▶ **Instruction**
Without the pictures, return all of the material exactly as written.

---------- Source data

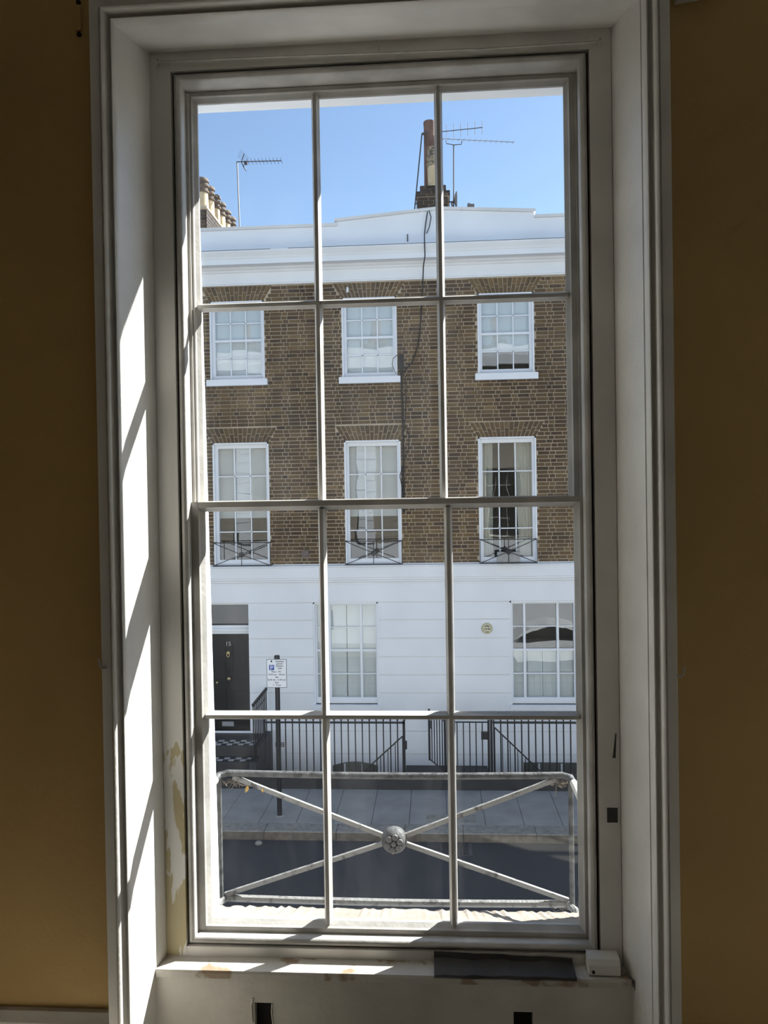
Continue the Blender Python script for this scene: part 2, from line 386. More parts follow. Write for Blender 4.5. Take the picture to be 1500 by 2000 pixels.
# window board and apron panel under it
MB().prism([(2.052,-1.226),(2.052,-1.2405),(1.972,-1.2405),(1.970,-1.226),(1.973,-1.220),(2.03,-1.2165),(2.052,-1.2165)], 'x', -.752, .482).build('window_board', BOARD, win)
b = MB()
h1 = [at(497,1958,1.98), at(533,1999,1.98)]; h2 = [at(1003,1976,1.98), at(1041,2000,1.98)]
holes = [(h1[0][0], h1[1][0], -1.40, h1[0][1]), (h2[0][0], h2[1][0], -1.40, h2[0][1])]
for r in wall_rects(-.757, .500, RZ0, -1.2405, holes): b.box(r[0], r[1], 1.980, 2.004, r[2], r[3])
b.build('apron_panel', APRON, win)
for h in holes: box('socket_recess', DARK, h[0]-.004, h[1]+.004, 2.0045, 2.014, h[2]-.01, h[3]+.004, win)
# ragged splinters left at the sockets
b = MB(); x, z = h1[0][0], h1[0][1]
b.tube([(x-.004,1.979,z+.012),(x-.008,1.978,z-.006),(x-.006,1.979,z-.05)], .0035, 5)
b.tube([(h1[1][0]-.001,1.979,z-.001),(h1[1][0]-.003,1.979,z-.022),(h1[1][0]+.001,1.979,z-.06)], .002, 5)
b.build('splinter', BOARD, win)
box('back_filling', APRON, -.76, .50, 2.02, 2.11, RZ0, -1.243, win)
box('back_filling', APRON, -.76, .50, 2.11, 2.30, RZ0, -1.37, win)

# exterior skin of this house, sunlit: lights the street and is mirrored in the windows opposite
OBR = bpy.data.materials.new('sunlit brick front'); n, pb = nodes_of(OBR)
bt = n.nodes.new('ShaderNodeTexBrick'); bt.inputs['Scale'].default_value = 1.0
bt.inputs['Color1'].default_value = (.38,.34,.28,1); bt.inputs['Color2'].default_value = (.28,.25,.20,1); bt.inputs['Mortar'].default_value = (.5,.45,.37,1)
bt.inputs['Brick Width'].default_value = .225; bt.inputs['Row Height'].default_value = .075; bt.inputs['Mortar Size'].default_value = .006
gg = n.nodes.new('ShaderNodeNewGeometry'); sx = n.nodes.new('ShaderNodeSeparateXYZ'); cx = n.nodes.new('ShaderNodeCombineXYZ')
n.links.new(gg.outputs['Position'], sx.inputs[0]); n.links.new(sx.outputs[0], cx.inputs[0]); n.links.new(sx.outputs[2], cx.inputs[1])
n.links.new(cx.outputs[0], bt.inputs['Vector']); n.links.new(bt.outputs['Color'], pb.inputs['Base Color']); pb.inputs['Roughness'].default_value = .9
OX0, OX1, OZ0, OZ1 = -.69, .452, -1.29, 1.214
WF = 2.34                                            # outer face of our wall
b = MB()
for r in wall_rects(-11, 11, -1.35, 4.9, [(OX0-.09, OX1+.06, OZ0-.1, OZ1+.06), (W2X0, W2X1, -1.25, 1.22)]): b.box(r[0], r[1], WF-.03, WF, r[2], r[3])
ws = struct(b.build('wall_street', OBR))
b = MB()
for r in wall_rects(-11, 11, -5.2, -1.35, []): b.box(r[0], r[1], WF-.04, WF, r[2], r[3])
b.box(-11, 11, 2.2, 2.55, 4.9, 5.25); b.box(-11, 11, 2.30, 2.48, 5.25, 5.6)
b.build('stucco_band', STUCCO, ws)
for xp in (-6.96, -2.45):
    for k in range(17):
        box('pilaster_block', STUCCO, xp-.28, xp+.28, WF, WF+.04, -1.33+k*.365, -1.33+k*.365+.345, ws)
for xp, zt in ((-7.0, 6.5), (-2.1, 6.4), (2.3, 6.3)):
    st = MB().box(xp-.45, xp+.45, 1.2, 2.0, 4.8, zt-.6).box(xp-.5, xp+.5, 1.15, 2.05, zt-.6, zt-.45).build('chimney', SOOTB, ws)
    MB().lathe([(.14,zt-.45),(.12,zt-.1),(.11,zt+.4),(.14,zt+.42),(.14,zt+.5)], (xp, 1.6, 0)).build('chimney_pot', POTR, st)
# outer reveal and sill of our opening
xt = at(391,440,WF+.002)[0]; xb_ = at(413,1190,WF+.002)[0]; sl_ = (xt-xb_)/(at(391,440,WF+.002)[1]-at(413,1190,WF+.002)[1])
XL = lambda z: xb_+sl_*(z-at(413,1190,WF+.002)[1])          # the old masonry leans a little
b = MB().hexa([(-.80,2.156,OZ0-.1),(XL(OZ0),2.156,OZ0-.1),(XL(OZ0),WF+.002,OZ0-.1),(-.80,WF+.002,OZ0-.1),(-.80,2.156,OZ1),(XL(OZ1),2.156,OZ1),(XL(OZ1),WF+.002,OZ1),(-.80,WF+.002,OZ1)])
b.box(OX1, OX1+.06, 2.156, WF+.002, OZ0-.1, OZ1); b.box(-.80, OX1+.06, 2.156, WF+.002, OZ1, OZ1+.06)
b.box(OX0-.02, -.672, 2.1565, 2.18, OZ0, OZ1); b.box(.402, OX1+.02, 2.1565, 2.18, OZ0, OZ1); b.box(OX0, OX1, 2.1565, 2.18, 1.157, OZ1)
b.build('outer_reveal', STUCCO, win)
b = MB().prism([(2.112,-1.185),(2.112,-1.30),(2.425,-1.36),(2.425,-1.292),(2.41,-1.279),(2.165,-1.183)], 'x', -.71, OX1)
b.box(-.80, OX1+.1, WF, WF+.075, -1.42, -1.330)
sill = b.build('stone_sill', STONE, win)
bm = bmesh.new(); bm.from_mesh(sill.data)      # crumbling front edge
bmesh.ops.subdivide_edges(bm, edges=[e for e in bm.edges if abs(e.verts[0].co.x-e.verts[1].co.x) > .5], cuts=90)
for v in bm.verts:
    if v.co.y+2.03 > 2.405 and v.co.z-1.25 > -1.31: v.co.z += random.uniform(-.005,.003); v.co.y += random.uniform(-.003,.003)
bm.to_mesh(sill.data); bm.free()

# added window, out of view, for more daylight in the room: plain closed sashes
w2 = struct(empty('added_window', ((W2X0+W2X1)/2, 2.1, -1.25)))
b = MB(); b.box(W2X0-.03, W2X0+.005, 1.875, WF-.002, -1.25, 1.22); b.box(W2X1-.005, W2X1+.03, 1.875, WF-.002, -1.25, 1.22)
b.box(W2X0, W2X1, 1.875, WF-.002, 1.215, 1.25); b.box(W2X0, W2X1, 1.875, WF-.002, -1.28, -1.245); b.build('reveal_board', PAINT, w2)
for za, zb_, y_ in ((-1.245, .0, 2.07), (.0, 1.215, 2.12)):
    b = MB(); b.box(W2X0+.005, W2X0+.055, y_, y_+.04, za, zb_); b.box(W2X1-.055, W2X1-.005, y_, y_+.04, za, zb_)
    b.box(W2X0+.055, W2X1-.055, y_, y_+.04, za, za+.045); b.box(W2X0+.055, W2X1-.055, y_, y_+.04, zb_-.03, zb_)
    sw_ = b.build('sash', SASH, w2); wd = (W2X1-W2X0-.11)/3
    for i in (1, 2): box('glazing_bar', SASH, W2X0+.055+wd*i-.01, W2X0+.055+wd*i+.01, y_+.003, y_+.037, za+.045, zb_-.03, sw_)
    zm_ = (za+zb_)/2; box('glazing_bar', SASH, W2X0+.055, W2X1-.055, y_+.004, y_+.036, zm_-.01, zm_+.01, sw_)
    for i in range(3):
        for lo, hi in ((za+.045, zm_-.01), (zm_+.01, zb_-.03)):
            box('pane', GLASS, W2X0+.055+wd*i+.0101, W2X0+.055+wd*(i+1)-.0101, y_+.019, y_+.022, lo, hi, sw_)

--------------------

▶ **Task result**
Continue the Blender Python script for this scene: part 2, from line 386. More parts follow. Write for Blender 4.5. Take the picture to be 1500 by 2000 pixels.
# window board and apron panel under it
MB().prism([(2.052,-1.226),(2.052,-1.2405),(1.972,-1.2405),(1.970,-1.226),(1.973,-1.220),(2.03,-1.2165),(2.052,-1.2165)], 'x', -.752, .482).build('window_board', BOARD, win)
b = MB()
h1 = [at(497,1958,1.98), at(533,1999,1.98)]; h2 = [at(1003,1976,1.98), at(1041,2000,1.98)]
holes = [(h1[0][0], h1[1][0], -1.40, h1[0][1]), (h2[0][0], h2[1][0], -1.40, h2[0][1])]
for r in wall_rects(-.757, .500, RZ0, -1.2405, holes): b.box(r[0], r[1], 1.980, 2.004, r[2], r[3])
b.build('apron_panel', APRON, win)
for h in holes: box('socket_recess', DARK, h[0]-.004, h[1]+.004, 2.0045, 2.014, h[2]-.01, h[3]+.004, win)
# ragged splinters left at the sockets
b = MB(); x, z = h1[0][0], h1[0][1]
b.tube([(x-.004,1.979,z+.012),(x-.008,1.978,z-.006),(x-.006,1.979,z-.05)], .0035, 5)
b.tube([(h1[1][0]-.001,1.979,z-.001),(h1[1][0]-.003,1.979,z-.022),(h1[1][0]+.001,1.979,z-.06)], .002, 5)
b.build('splinter', BOARD, win)
box('back_filling', APRON, -.76, .50, 2.02, 2.11, RZ0, -1.243, win)
box('back_filling', APRON, -.76, .50, 2.11, 2.30, RZ0, -1.37, win)

# exterior skin of this house, sunlit: lights the street and is mirrored in the windows opposite
OBR = bpy.data.materials.new('sunlit brick front'); n, pb = nodes_of(OBR)
bt = n.nodes.new('ShaderNodeTexBrick'); bt.inputs['Scale'].default_value = 1.0
bt.inputs['Color1'].default_value = (.38,.34,.28,1); bt.inputs['Color2'].default_value = (.28,.25,.20,1); bt.inputs['Mortar'].default_value = (.5,.45,.37,1)
bt.inputs['Brick Width'].default_value = .225; bt.inputs['Row Height'].default_value = .075; bt.inputs['Mortar Size'].default_value = .006
gg = n.nodes.new('ShaderNodeNewGeometry'); sx = n.nodes.new('ShaderNodeSeparateXYZ'); cx = n.nodes.new('ShaderNodeCombineXYZ')
n.links.new(gg.outputs['Position'], sx.inputs[0]); n.links.new(sx.outputs[0], cx.inputs[0]); n.links.new(sx.outputs[2], cx.inputs[1])
n.links.new(cx.outputs[0], bt.inputs['Vector']); n.links.new(bt.outputs['Color'], pb.inputs['Base Color']); pb.inputs['Roughness'].default_value = .9
OX0, OX1, OZ0, OZ1 = -.69, .452, -1.29, 1.214
WF = 2.34                                            # outer face of our wall
b = MB()
for r in wall_rects(-11, 11, -1.35, 4.9, [(OX0-.09, OX1+.06, OZ0-.1, OZ1+.06), (W2X0, W2X1, -1.25, 1.22)]): b.box(r[0], r[1], WF-.03, WF, r[2], r[3])
ws = struct(b.build('wall_street', OBR))
b = MB()
for r in wall_rects(-11, 11, -5.2, -1.35, []): b.box(r[0], r[1], WF-.04, WF, r[2], r[3])
b.box(-11, 11, 2.2, 2.55, 4.9, 5.25); b.box(-11, 11, 2.30, 2.48, 5.25, 5.6)
b.build('stucco_band', STUCCO, ws)
for xp in (-6.96, -2.45):
    for k in range(17):
        box('pilaster_block', STUCCO, xp-.28, xp+.28, WF, WF+.04, -1.33+k*.365, -1.33+k*.365+.345, ws)
for xp, zt in ((-7.0, 6.5), (-2.1, 6.4), (2.3, 6.3)):
    st = MB().box(xp-.45, xp+.45, 1.2, 2.0, 4.8, zt-.6).box(xp-.5, xp+.5, 1.15, 2.05, zt-.6, zt-.45).build('chimney', SOOTB, ws)
    MB().lathe([(.14,zt-.45),(.12,zt-.1),(.11,zt+.4),(.14,zt+.42),(.14,zt+.5)], (xp, 1.6, 0)).build('chimney_pot', POTR, st)
# outer reveal and sill of our opening
xt = at(391,440,WF+.002)[0]; xb_ = at(413,1190,WF+.002)[0]; sl_ = (xt-xb_)/(at(391,440,WF+.002)[1]-at(413,1190,WF+.002)[1])
XL = lambda z: xb_+sl_*(z-at(413,1190,WF+.002)[1])          # the old masonry leans a little
b = MB().hexa([(-.80,2.156,OZ0-.1),(XL(OZ0),2.156,OZ0-.1),(XL(OZ0),WF+.002,OZ0-.1),(-.80,WF+.002,OZ0-.1),(-.80,2.156,OZ1),(XL(OZ1),2.156,OZ1),(XL(OZ1),WF+.002,OZ1),(-.80,WF+.002,OZ1)])
b.box(OX1, OX1+.06, 2.156, WF+.002, OZ0-.1, OZ1); b.box(-.80, OX1+.06, 2.156, WF+.002, OZ1, OZ1+.06)
b.box(OX0-.02, -.672, 2.1565, 2.18, OZ0, OZ1); b.box(.402, OX1+.02, 2.1565, 2.18, OZ0, OZ1); b.box(OX0, OX1, 2.1565, 2.18, 1.157, OZ1)
b.build('outer_reveal', STUCCO, win)
b = MB().prism([(2.112,-1.185),(2.112,-1.30),(2.425,-1.36),(2.425,-1.292),(2.41,-1.279),(2.165,-1.183)], 'x', -.71, OX1)
b.box(-.80, OX1+.1, WF, WF+.075, -1.42, -1.330)
sill = b.build('stone_sill', STONE, win)
bm = bmesh.new(); bm.from_mesh(sill.data)      # crumbling front edge
bmesh.ops.subdivide_edges(bm, edges=[e for e in bm.edges if abs(e.verts[0].co.x-e.verts[1].co.x) > .5], cuts=90)
for v in bm.verts:
    if v.co.y+2.03 > 2.405 and v.co.z-1.25 > -1.31: v.co.z += random.uniform(-.005,.003); v.co.y += random.uniform(-.003,.003)
bm.to_mesh(sill.data); bm.free()

# added window, out of view, for more daylight in the room: plain closed sashes
w2 = struct(empty('added_window', ((W2X0+W2X1)/2, 2.1, -1.25)))
b = MB(); b.box(W2X0-.03, W2X0+.005, 1.875, WF-.002, -1.25, 1.22); b.box(W2X1-.005, W2X1+.03, 1.875, WF-.002, -1.25, 1.22)
b.box(W2X0, W2X1, 1.875, WF-.002, 1.215, 1.25); b.box(W2X0, W2X1, 1.875, WF-.002, -1.28, -1.245); b.build('reveal_board', PAINT, w2)
for za, zb_, y_ in ((-1.245, .0, 2.07), (.0, 1.215, 2.12)):
    b = MB(); b.box(W2X0+.005, W2X0+.055, y_, y_+.04, za, zb_); b.box(W2X1-.055, W2X1-.005, y_, y_+.04, za, zb_)
    b.box(W2X0+.055, W2X1-.055, y_, y_+.04, za, za+.045); b.box(W2X0+.055, W2X1-.055, y_, y_+.04, zb_-.03, zb_)
    sw_ = b.build('sash', SASH, w2); wd = (W2X1-W2X0-.11)/3
    for i in (1, 2): box('glazing_bar', SASH, W2X0+.055+wd*i-.01, W2X0+.055+wd*i+.01, y_+.003, y_+.037, za+.045, zb_-.03, sw_)
    zm_ = (za+zb_)/2; box('glazing_bar', SASH, W2X0+.055, W2X1-.055, y_+.004, y_+.036, zm_-.01, zm_+.01, sw_)
    for i in range(3):
        for lo, hi in ((za+.045, zm_-.01), (zm_+.01, zb_-.03)):
            box('pane', GLASS, W2X0+.055+wd*i+.0101, W2X0+.055+wd*(i+1)-.0101, y_+.019, y_+.022, lo, hi, sw_)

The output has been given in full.